### TASK DIRECTIONS
Reproduce the top of the data verbatim, through and including the line that contains "return (f(r), f(g), f(b), 1)".

### SUPPLIED INFORMATION
/---

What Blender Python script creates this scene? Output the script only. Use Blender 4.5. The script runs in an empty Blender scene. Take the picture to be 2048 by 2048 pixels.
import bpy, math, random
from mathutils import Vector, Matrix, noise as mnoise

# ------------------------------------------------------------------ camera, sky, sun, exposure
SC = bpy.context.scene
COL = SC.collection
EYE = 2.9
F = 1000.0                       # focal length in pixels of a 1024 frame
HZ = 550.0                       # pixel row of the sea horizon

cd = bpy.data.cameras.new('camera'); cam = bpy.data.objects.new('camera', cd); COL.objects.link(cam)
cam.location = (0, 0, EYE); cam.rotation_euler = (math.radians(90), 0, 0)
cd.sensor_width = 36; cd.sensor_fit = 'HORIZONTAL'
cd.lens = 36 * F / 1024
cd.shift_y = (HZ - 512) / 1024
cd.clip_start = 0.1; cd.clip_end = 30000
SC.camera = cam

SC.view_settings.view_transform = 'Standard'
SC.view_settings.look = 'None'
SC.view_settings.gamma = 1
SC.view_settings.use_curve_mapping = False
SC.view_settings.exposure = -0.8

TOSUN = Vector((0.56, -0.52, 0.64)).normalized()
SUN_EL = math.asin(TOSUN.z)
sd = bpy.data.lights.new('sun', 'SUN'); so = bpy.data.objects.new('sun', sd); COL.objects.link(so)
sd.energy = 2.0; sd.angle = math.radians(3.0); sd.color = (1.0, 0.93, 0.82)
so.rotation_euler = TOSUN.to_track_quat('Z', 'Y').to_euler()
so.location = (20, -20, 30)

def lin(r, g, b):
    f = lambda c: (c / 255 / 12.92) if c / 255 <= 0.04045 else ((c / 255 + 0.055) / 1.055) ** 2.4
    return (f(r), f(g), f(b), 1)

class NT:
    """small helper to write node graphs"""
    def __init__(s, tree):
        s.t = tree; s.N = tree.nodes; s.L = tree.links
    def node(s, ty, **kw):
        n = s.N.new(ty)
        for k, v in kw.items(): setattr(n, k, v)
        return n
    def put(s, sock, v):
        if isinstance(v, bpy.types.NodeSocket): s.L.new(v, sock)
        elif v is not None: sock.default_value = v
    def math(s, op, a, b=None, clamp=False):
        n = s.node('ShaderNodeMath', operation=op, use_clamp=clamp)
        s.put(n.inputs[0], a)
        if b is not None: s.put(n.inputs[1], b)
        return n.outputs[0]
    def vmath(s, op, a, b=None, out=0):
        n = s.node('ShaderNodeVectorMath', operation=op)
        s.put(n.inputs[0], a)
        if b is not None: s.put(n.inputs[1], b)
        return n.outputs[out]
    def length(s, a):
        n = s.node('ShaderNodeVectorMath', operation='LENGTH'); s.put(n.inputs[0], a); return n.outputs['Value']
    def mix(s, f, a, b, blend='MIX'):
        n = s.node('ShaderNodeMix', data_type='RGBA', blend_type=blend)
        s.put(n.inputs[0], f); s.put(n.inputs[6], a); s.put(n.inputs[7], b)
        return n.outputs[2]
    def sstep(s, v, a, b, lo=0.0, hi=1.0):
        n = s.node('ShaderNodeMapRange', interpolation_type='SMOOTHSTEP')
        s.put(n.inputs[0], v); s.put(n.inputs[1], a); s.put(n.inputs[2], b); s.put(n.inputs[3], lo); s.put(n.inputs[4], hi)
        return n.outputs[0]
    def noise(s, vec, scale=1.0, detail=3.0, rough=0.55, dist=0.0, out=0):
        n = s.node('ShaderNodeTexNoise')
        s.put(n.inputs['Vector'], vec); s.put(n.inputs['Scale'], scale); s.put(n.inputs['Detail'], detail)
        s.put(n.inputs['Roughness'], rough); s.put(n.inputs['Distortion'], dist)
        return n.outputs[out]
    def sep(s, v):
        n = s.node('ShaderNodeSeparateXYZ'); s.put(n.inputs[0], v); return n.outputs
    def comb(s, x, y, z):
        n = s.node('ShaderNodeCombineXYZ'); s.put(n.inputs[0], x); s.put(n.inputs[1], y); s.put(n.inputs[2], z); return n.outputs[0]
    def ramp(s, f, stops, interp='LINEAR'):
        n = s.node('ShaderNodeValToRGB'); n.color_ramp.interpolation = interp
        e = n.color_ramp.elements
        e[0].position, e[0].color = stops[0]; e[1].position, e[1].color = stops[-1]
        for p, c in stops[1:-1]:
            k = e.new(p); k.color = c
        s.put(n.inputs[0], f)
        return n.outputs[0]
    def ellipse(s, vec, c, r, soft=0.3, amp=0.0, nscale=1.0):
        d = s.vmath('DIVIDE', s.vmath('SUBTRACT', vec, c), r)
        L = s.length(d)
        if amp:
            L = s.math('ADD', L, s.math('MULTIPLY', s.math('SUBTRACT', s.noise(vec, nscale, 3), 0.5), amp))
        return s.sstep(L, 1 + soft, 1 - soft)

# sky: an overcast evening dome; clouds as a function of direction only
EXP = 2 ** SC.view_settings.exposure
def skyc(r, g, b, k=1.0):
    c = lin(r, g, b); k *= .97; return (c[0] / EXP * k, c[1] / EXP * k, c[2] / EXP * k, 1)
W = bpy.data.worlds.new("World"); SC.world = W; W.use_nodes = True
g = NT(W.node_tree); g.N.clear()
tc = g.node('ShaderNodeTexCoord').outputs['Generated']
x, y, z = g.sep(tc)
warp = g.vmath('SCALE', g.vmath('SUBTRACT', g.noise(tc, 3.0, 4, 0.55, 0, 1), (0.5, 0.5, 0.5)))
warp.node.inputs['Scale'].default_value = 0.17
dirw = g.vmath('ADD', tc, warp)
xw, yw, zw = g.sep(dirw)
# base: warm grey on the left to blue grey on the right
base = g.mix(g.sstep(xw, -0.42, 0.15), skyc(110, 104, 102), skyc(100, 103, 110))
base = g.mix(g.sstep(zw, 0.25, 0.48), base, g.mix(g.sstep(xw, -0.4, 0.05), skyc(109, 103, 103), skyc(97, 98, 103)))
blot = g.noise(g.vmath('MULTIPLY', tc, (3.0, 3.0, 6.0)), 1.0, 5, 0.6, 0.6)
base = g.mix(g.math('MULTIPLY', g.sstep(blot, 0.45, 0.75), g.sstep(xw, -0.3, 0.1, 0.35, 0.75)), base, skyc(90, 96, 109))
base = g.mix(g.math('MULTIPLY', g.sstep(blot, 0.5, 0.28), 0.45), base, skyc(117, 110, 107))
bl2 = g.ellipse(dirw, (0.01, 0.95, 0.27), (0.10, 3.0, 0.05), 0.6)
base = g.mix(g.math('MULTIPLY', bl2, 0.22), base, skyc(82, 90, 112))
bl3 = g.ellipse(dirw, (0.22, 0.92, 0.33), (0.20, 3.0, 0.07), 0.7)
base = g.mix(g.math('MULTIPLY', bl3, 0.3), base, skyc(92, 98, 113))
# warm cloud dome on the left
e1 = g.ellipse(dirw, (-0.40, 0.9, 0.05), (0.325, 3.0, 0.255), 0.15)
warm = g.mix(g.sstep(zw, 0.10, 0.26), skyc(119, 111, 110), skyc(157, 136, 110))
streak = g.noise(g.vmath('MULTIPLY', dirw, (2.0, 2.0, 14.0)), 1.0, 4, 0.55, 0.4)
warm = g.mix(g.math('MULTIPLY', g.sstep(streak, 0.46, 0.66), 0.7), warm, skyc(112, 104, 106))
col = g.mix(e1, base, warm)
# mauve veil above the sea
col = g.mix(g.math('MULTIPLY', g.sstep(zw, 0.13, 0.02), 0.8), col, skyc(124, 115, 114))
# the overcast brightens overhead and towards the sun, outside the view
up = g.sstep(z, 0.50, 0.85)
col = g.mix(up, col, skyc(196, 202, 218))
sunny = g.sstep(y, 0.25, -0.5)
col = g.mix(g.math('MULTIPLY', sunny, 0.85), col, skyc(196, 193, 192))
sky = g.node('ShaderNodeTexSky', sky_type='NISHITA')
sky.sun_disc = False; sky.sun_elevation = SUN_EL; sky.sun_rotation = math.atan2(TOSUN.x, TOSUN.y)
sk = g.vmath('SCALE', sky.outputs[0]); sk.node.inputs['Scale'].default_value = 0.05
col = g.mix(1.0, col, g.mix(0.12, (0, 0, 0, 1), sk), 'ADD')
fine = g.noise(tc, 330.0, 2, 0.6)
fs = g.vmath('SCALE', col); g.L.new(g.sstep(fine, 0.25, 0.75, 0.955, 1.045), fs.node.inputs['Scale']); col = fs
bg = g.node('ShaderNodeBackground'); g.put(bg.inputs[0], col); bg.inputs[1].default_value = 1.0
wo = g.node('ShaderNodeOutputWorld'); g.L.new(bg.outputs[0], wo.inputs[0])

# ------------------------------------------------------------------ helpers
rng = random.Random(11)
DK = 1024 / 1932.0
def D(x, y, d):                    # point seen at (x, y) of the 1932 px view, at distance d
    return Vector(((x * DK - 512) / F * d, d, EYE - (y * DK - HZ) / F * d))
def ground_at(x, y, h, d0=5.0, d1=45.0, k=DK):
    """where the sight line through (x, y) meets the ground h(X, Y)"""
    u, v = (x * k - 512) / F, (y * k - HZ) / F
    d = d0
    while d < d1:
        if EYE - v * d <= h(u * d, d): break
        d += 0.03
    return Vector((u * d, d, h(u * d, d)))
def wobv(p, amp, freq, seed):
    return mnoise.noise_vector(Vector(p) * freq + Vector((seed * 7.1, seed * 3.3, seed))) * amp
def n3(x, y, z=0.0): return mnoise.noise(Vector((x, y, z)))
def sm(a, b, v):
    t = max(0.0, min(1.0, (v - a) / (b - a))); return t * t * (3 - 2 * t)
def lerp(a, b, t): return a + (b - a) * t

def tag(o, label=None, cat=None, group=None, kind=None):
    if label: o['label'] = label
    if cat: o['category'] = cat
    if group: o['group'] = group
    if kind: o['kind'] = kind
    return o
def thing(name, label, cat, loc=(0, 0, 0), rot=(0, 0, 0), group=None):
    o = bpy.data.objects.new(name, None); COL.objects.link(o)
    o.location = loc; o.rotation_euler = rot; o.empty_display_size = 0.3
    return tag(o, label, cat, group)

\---

### FINISHED TASK
What Blender Python script creates this scene? Output the script only. Use Blender 4.5. The script runs in an empty Blender scene. Take the picture to be 2048 by 2048 pixels.
import bpy, math, random
from mathutils import Vector, Matrix, noise as mnoise

# ------------------------------------------------------------------ camera, sky, sun, exposure
SC = bpy.context.scene
COL = SC.collection
EYE = 2.9
F = 1000.0                       # focal length in pixels of a 1024 frame
HZ = 550.0                       # pixel row of the sea horizon

cd = bpy.data.cameras.new('camera'); cam = bpy.data.objects.new('camera', cd); COL.objects.link(cam)
cam.location = (0, 0, EYE); cam.rotation_euler = (math.radians(90), 0, 0)
cd.sensor_width = 36; cd.sensor_fit = 'HORIZONTAL'
cd.lens = 36 * F / 1024
cd.shift_y = (HZ - 512) / 1024
cd.clip_start = 0.1; cd.clip_end = 30000
SC.camera = cam

SC.view_settings.view_transform = 'Standard'
SC.view_settings.look = 'None'
SC.view_settings.gamma = 1
SC.view_settings.use_curve_mapping = False
SC.view_settings.exposure = -0.8

TOSUN = Vector((0.56, -0.52, 0.64)).normalized()
SUN_EL = math.asin(TOSUN.z)
sd = bpy.data.lights.new('sun', 'SUN'); so = bpy.data.objects.new('sun', sd); COL.objects.link(so)
sd.energy = 2.0; sd.angle = math.radians(3.0); sd.color = (1.0, 0.93, 0.82)
so.rotation_euler = TOSUN.to_track_quat('Z', 'Y').to_euler()
so.location = (20, -20, 30)

def lin(r, g, b):
    f = lambda c: (c / 255 / 12.92) if c / 255 <= 0.04045 else ((c / 255 + 0.055) / 1.055) ** 2.4
    return (f(r), f(g), f(b), 1)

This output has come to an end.